Yaşasın millet!
Yaşasın millet. İlk selamlamamız gereken o. Koca millet “Yok öyle” dedi. Arkasına bakmadan, sağına soluna bakmadan, “Kim var yola çıkacak, haydi meydanlara” dendiğinde bayrağını alıp yollara...
Yaşasın millet. İlk selamlamamız gereken o. Koca millet “Yok öyle” dedi. Arkasına bakmadan, sağına soluna bakmadan, “Kim var yola çıkacak, haydi meydanlara” dendiğinde bayrağını alıp yollara düştü. Kadını, erkeği, genci yaşlısı ile. Türkiye - 2016 bu. Ben Mısır’da darbe olunca “Orası Türkiye’nin 1960’larını yaşıyor” demiştim. O zaman bize de, Başbakan asılırken sadece “Sadece ağlamak” düşmüştü. Ama darbe yiye yiye darbelere başkaldırmayı öğrendik. Yenilgi yenilgi gelen zafer bu. İşte başardı millet, selam ona. Kendisine karşı kullanılan tankları esir aldı, üzerine çıktı ve “Senin görevin milleti vurmak değil, milleti savunmak” dedi. Selam ona. Bu millet tavrı, darbecilik geleneğini bir daha dirilmemek üzere mezara gömdü.
- Cumhurbaşkanı ve Başkomutan Recep Tayyip Erdoğan’a selam. Onun 17-25 Aralık ve Gezi eylemleri karşısında gösterdiği halk önderliği, 15 Temmuz gecesi bir kere devreye girmiş ve bir kere daha Türkiye’yi bir badireden kurtarmıştır. Böylece 27 Mayıs’ın rövanşını millet kazanmıştır. Bu, şehit Adnan Menderes’in de rövanşıdır. İktidar - Muhalefet gruplarıyla Meclis’in, Hükümetin dirayeti de selamlamaya değer.
- 15 Temmuz gecesi yaşananlarda TSK’nın hiyerarşik yapısının darbe karşısında kararlı tavır koyması da tarihi bir nitelik arz ediyor. Kutlamak ve yürekten selamlamak gerekiyor.
- Bir selamı polislerimiz, özel harekatçılarımız hak ediyor. Onlar, Türk Silahlı Kuvvetlerimizin bir ayağını ifsad eden güruha karşı ilk direnç noktası oldular ve devletin dayanağını oluşturdular. Yürekten kutlamak lazım.

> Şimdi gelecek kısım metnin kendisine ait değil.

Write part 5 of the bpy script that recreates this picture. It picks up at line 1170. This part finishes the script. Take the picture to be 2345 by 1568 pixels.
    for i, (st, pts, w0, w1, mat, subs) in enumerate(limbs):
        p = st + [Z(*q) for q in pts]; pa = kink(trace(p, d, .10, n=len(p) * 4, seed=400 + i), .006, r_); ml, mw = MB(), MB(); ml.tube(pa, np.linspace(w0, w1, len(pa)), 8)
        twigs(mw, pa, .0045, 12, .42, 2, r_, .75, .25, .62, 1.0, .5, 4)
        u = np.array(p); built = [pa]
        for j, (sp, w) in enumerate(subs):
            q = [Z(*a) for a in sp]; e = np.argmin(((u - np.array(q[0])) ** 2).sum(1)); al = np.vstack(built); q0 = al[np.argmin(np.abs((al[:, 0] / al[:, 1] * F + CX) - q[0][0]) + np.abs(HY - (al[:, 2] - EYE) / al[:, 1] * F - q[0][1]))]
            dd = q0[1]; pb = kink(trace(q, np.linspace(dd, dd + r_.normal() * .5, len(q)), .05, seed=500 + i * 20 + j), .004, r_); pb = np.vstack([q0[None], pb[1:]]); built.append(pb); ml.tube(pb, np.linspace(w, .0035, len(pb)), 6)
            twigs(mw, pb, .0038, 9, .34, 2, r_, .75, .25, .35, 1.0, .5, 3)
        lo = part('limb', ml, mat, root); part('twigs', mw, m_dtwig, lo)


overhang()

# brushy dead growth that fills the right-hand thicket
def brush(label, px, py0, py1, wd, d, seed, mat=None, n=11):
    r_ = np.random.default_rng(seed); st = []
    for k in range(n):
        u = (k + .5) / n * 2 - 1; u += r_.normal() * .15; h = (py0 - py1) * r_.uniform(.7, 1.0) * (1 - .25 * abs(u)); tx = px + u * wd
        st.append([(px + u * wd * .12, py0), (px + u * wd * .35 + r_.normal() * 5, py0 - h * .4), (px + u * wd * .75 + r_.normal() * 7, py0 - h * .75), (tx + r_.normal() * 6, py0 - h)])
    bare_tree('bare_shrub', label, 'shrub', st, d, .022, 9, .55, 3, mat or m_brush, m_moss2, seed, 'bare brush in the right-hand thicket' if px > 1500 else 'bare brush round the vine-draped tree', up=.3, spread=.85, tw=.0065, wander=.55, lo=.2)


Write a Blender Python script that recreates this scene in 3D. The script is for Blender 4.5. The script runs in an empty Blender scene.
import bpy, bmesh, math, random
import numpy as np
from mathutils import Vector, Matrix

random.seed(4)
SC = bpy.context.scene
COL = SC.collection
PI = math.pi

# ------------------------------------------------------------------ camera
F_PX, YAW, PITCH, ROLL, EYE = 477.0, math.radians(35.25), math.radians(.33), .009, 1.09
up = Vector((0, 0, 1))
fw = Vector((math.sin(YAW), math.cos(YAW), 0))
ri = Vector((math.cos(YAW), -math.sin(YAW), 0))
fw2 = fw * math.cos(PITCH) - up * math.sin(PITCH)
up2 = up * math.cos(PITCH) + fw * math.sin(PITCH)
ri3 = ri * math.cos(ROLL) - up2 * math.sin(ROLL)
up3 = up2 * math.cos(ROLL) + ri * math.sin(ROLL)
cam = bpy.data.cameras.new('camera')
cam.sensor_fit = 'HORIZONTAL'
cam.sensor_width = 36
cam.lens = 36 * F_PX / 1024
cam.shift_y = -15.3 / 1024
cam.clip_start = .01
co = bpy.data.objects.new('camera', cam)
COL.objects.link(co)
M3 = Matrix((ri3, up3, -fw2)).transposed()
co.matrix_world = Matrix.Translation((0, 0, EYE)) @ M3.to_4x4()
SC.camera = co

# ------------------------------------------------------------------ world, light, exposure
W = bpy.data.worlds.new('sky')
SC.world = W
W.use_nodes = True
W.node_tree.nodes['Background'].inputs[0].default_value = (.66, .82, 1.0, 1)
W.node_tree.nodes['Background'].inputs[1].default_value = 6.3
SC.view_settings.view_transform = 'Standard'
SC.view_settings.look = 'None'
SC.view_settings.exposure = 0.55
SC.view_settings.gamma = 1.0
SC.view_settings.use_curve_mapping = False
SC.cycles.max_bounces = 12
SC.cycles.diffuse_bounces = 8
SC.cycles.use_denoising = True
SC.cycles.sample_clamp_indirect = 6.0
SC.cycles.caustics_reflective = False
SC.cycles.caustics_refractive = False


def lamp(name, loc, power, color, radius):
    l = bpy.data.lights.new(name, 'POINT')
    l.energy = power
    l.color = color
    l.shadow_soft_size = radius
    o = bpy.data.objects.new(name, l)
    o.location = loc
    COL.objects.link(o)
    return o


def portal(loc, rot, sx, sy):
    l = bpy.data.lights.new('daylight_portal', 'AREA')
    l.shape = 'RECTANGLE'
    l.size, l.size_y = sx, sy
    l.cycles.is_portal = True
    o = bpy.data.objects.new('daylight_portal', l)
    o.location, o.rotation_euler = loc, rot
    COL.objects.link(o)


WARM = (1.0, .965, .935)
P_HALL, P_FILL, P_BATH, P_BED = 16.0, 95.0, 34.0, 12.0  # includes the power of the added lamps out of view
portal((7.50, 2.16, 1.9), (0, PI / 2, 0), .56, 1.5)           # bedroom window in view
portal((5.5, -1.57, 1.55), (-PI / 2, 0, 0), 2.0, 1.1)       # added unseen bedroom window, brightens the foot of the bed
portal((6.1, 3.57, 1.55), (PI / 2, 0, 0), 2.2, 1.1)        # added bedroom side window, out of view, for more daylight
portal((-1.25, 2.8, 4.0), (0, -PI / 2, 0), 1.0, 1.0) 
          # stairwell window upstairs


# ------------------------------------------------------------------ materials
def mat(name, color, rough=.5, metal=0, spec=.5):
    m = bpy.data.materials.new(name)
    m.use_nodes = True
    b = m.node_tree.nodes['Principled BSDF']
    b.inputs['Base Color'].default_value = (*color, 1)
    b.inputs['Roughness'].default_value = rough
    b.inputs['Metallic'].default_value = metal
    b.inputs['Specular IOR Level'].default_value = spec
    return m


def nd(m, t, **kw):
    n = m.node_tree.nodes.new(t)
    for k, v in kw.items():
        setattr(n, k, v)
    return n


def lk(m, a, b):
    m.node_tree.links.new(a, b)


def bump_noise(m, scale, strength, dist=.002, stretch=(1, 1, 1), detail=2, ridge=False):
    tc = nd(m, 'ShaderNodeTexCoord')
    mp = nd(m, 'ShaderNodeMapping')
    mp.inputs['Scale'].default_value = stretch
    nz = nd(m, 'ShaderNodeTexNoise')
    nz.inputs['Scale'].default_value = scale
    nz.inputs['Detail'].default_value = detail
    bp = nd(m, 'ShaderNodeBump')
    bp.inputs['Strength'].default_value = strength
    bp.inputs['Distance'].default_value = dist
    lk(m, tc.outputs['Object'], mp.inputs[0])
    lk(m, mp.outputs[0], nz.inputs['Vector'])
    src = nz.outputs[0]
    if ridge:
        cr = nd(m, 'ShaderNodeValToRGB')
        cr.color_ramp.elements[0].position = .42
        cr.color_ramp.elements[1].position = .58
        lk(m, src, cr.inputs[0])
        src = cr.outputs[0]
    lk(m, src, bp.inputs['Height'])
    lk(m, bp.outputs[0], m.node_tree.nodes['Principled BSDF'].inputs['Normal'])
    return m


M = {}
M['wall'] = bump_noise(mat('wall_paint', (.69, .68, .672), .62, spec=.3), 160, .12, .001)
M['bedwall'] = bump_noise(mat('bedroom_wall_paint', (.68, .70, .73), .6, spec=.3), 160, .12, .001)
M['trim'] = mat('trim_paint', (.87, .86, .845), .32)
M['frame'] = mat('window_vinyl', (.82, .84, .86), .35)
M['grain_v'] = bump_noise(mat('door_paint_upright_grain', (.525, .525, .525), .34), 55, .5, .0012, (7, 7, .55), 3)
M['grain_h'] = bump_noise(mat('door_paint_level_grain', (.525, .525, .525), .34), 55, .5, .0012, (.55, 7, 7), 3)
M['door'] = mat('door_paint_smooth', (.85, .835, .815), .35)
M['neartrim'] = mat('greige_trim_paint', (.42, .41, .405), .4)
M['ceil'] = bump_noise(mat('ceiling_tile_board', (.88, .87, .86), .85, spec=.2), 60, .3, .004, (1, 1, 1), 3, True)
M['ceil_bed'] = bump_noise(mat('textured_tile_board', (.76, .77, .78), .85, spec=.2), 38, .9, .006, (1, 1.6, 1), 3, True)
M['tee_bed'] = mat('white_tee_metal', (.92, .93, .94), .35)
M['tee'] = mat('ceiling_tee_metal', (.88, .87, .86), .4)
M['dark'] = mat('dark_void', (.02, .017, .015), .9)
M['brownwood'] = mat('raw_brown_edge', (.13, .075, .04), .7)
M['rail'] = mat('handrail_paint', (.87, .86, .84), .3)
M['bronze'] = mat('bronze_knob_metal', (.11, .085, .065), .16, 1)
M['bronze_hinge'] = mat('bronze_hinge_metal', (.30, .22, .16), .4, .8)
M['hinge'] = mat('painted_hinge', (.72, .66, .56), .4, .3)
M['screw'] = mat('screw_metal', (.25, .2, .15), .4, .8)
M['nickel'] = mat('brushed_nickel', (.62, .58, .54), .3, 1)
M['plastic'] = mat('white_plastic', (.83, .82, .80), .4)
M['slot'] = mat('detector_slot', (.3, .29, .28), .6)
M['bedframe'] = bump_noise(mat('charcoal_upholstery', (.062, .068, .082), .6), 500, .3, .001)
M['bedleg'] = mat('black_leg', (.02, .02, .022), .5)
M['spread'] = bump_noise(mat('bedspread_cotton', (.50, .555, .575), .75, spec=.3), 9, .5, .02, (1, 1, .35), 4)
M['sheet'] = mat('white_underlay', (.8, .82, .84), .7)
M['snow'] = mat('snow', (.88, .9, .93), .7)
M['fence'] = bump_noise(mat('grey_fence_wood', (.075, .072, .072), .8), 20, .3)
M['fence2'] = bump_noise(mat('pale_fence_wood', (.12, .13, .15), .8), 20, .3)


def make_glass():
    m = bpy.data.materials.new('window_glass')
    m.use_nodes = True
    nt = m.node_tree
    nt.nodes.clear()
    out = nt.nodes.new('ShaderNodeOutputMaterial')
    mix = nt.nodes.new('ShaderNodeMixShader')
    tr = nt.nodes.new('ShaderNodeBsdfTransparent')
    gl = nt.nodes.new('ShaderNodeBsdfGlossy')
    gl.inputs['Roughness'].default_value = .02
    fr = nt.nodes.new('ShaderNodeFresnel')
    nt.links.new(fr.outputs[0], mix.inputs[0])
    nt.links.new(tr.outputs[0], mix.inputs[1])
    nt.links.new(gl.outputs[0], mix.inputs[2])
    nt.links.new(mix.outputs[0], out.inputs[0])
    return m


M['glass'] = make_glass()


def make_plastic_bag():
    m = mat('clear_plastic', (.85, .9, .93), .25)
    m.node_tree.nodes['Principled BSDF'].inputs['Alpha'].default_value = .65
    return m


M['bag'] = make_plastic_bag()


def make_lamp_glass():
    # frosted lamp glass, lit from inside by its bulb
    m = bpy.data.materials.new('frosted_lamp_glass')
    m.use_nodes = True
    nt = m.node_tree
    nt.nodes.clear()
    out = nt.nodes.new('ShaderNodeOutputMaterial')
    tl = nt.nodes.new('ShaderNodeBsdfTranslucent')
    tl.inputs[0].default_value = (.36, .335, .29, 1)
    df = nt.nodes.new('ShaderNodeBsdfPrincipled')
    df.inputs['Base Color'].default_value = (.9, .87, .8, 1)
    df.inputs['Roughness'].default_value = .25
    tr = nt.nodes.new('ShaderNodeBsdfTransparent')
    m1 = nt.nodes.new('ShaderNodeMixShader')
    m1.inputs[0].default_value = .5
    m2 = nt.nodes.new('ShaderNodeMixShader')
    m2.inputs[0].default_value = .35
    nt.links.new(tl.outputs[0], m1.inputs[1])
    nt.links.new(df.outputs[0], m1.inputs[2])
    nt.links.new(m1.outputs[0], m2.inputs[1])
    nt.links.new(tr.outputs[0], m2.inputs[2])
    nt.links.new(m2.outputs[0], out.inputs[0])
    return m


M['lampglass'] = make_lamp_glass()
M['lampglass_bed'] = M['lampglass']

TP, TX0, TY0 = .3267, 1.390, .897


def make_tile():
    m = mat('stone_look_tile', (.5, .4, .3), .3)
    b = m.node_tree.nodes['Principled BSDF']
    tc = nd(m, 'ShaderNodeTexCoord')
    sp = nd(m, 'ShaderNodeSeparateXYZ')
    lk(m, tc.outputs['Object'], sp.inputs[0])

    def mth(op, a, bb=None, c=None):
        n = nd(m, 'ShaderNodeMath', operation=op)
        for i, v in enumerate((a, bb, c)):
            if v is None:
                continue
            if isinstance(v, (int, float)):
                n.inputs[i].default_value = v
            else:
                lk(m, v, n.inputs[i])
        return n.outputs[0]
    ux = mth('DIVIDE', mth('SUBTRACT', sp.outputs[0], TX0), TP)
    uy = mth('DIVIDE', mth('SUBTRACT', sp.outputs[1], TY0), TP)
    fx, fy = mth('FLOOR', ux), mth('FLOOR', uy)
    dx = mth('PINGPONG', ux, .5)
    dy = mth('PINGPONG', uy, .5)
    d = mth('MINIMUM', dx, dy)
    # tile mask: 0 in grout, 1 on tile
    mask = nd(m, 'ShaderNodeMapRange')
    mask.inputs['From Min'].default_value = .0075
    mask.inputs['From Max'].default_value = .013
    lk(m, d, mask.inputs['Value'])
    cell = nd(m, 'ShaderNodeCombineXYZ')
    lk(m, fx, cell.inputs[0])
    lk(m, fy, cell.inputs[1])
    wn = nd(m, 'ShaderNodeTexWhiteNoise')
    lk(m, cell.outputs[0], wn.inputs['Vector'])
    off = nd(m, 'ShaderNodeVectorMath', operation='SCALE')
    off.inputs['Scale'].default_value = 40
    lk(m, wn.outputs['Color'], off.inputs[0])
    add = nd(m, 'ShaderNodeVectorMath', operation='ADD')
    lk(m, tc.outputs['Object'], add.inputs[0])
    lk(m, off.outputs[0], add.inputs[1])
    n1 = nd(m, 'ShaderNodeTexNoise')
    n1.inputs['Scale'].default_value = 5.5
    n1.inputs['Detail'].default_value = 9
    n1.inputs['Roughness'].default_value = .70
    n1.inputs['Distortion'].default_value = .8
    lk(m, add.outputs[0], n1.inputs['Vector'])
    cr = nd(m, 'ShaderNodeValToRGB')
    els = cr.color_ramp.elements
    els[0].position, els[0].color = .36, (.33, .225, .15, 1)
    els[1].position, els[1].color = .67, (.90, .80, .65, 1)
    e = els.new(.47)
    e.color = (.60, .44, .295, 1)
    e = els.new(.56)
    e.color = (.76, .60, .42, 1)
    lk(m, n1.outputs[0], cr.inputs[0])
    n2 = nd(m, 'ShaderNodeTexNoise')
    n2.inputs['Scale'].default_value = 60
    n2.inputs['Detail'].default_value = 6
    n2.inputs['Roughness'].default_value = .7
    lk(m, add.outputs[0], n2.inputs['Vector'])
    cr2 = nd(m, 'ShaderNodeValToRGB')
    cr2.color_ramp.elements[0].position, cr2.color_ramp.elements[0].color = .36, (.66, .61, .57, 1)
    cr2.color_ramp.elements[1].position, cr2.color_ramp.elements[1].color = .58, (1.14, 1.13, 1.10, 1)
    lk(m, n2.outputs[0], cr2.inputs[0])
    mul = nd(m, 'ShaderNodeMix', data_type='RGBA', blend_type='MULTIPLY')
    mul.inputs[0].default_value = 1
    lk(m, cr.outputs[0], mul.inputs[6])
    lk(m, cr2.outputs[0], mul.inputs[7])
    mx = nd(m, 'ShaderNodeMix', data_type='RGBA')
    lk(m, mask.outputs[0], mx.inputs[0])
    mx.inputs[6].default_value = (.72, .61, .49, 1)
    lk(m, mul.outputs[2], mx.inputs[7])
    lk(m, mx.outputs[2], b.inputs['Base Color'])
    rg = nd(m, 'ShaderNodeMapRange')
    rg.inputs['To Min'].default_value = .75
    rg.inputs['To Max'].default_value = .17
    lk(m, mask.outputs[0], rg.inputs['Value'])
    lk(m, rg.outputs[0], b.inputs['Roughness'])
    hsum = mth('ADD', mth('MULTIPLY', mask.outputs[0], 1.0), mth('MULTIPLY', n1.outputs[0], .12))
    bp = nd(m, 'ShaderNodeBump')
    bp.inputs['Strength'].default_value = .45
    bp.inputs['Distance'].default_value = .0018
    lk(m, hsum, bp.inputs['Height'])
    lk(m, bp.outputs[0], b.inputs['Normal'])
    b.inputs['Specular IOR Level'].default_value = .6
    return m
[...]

- Bir selam da hemen tüm farklı renklerde yayın yapan medyanın, muhalefet partilerinin gösterdiği dayanışmaya göndermek lazım. Bir musibet bin nasihatten iyidir, denir ya. Çok yaman bir musibeti yaşadık ve bu ortamda birlik ve beraberliğin, iç barışın, hiç olmazsa belli konularda aynı sesi yükseltmenin ne kadar hayati olduğunu gördük. Hani “İçerde de el sıkışılması lazım” denildiğinde düşman sıralaması yapıp, altına bir dolu isimler yazmayı marifet bilenlerimiz, muhalefet liderlerinin “demokrasi”ye hiçbir özel siyasi rezerv koymaksızın çok net biçimde sahip çıkmalarını, dünlerde “düşman” diye nitelenen medya gruplarının kararlı biçimde demokratik tavır sergilemelerini şayan-ı şükran olarak gördüler. Musibet bu, nasihat bu.